A repulsive atomic gas in a harmonic trap on the border of itinerant ferromagnetism

TL;DR

This paper investigates the behavior of a repulsive atomic Fermi gas near ferromagnetism, proposing a non-equilibrium model that aligns well with experimental observations of phase transitions influenced by magnetic defects and losses.

Contribution

It introduces a non-equilibrium theoretical framework accounting for defect dynamics and losses, explaining experimental results on ferromagnetic transition in ultracold Fermi gases.

Findings

The adiabatic transition occurs at weaker interactions than observed experimentally.

The non-equilibrium model quantitatively matches experimental data.

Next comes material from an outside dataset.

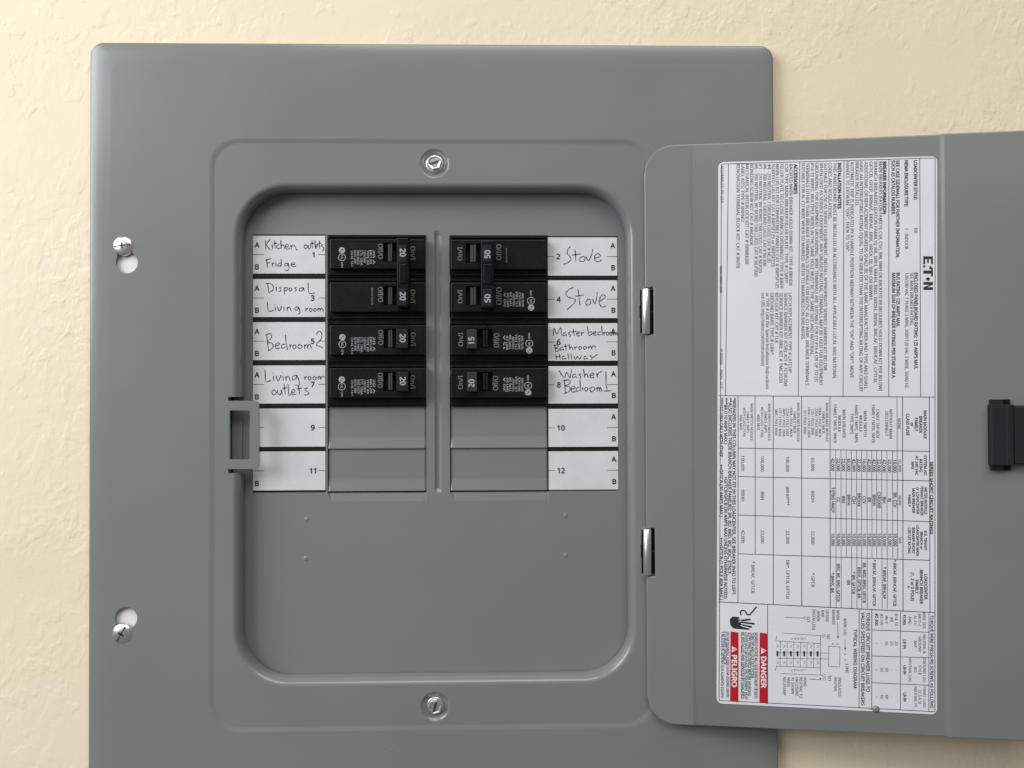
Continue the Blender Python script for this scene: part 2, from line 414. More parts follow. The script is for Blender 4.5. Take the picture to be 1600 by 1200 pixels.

Magnetic defects and three-body losses significantly influence phase behavior.

Abstract

Alongside superfluidity, itinerant (Stoner) ferromagnetism remains one of the most well-characterized phases of correlated Fermi systems. A recent experiment has reported the first evidence for novel phase behavior on the repulsive side of the Feshbach resonance in a two-component ultracold Fermi gas. By adapting recent theoretical studies to the atomic trap geometry, we show that an adiabatic ferromagnetic transition would take place at a weaker interaction strength than is observed in experiment. This discrepancy motivates a simple non-equilibrium theory that takes account of the dynamics of magnetic defects and three-body losses. The formalism developed displays good quantitative agreement with experiment.